Thursday, October 22, 2015

FEC Commissioners Petition Their Own Agency


The Federal Election Commission (FEC), the agency that’s supposed to enforce U.S. election law, has the power to stop some of the most corrupting effects of Citizens United.

And it has done nothing.

So FEC commissioners Ann Ravel and Ellen Weintraub decided to do something. To spur their gridlocked agency into action, they took the unusual and unprecedented step of formally petitioning their own agency.

But their petition was REJECTED by right-wing FEC commissioners who claimed that, for the purposes of the formal petitioning process, corporations are people, but FEC commissioners are not.

Specifically, the formal petition calls for an end to: undisclosed election spending, coordination between super PACs and candidates, and foreign money’s influence on U.S. elections.

When the Republican commissioners rejected her petition, Commissioner Weintraub was understandably astounded.

“I cannot believe that you are actually going to take the position that I am not a person,” she said during the hearing when the dispute erupted. “A corporation is a person, but I’m not a person?”

The impasse threatened to prevent the formal petition from being filed. Commissioner Weintraub looked at Public Citizen lobbyist and money-in-politics expert Craig Holman, who was sitting in the audience at the FEC hearing, and asked: “Would someone from the public be willing to file the petition?”

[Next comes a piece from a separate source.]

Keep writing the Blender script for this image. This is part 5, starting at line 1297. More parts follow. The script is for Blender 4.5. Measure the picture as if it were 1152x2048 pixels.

So Craig Holman and Public Citizen signed the petition and filed it within the hour.

The commonsense reforms included in Ravel and Weintraub’s petition enjoy broad bipartisan support among the American public.

But the obstinate refusal by any of the FEC’s three Republican commissioners to join with the FEC’s three Democratic commissioners in supporting even modest reforms to address Citizens United has left the agency in nearly permanent gridlock.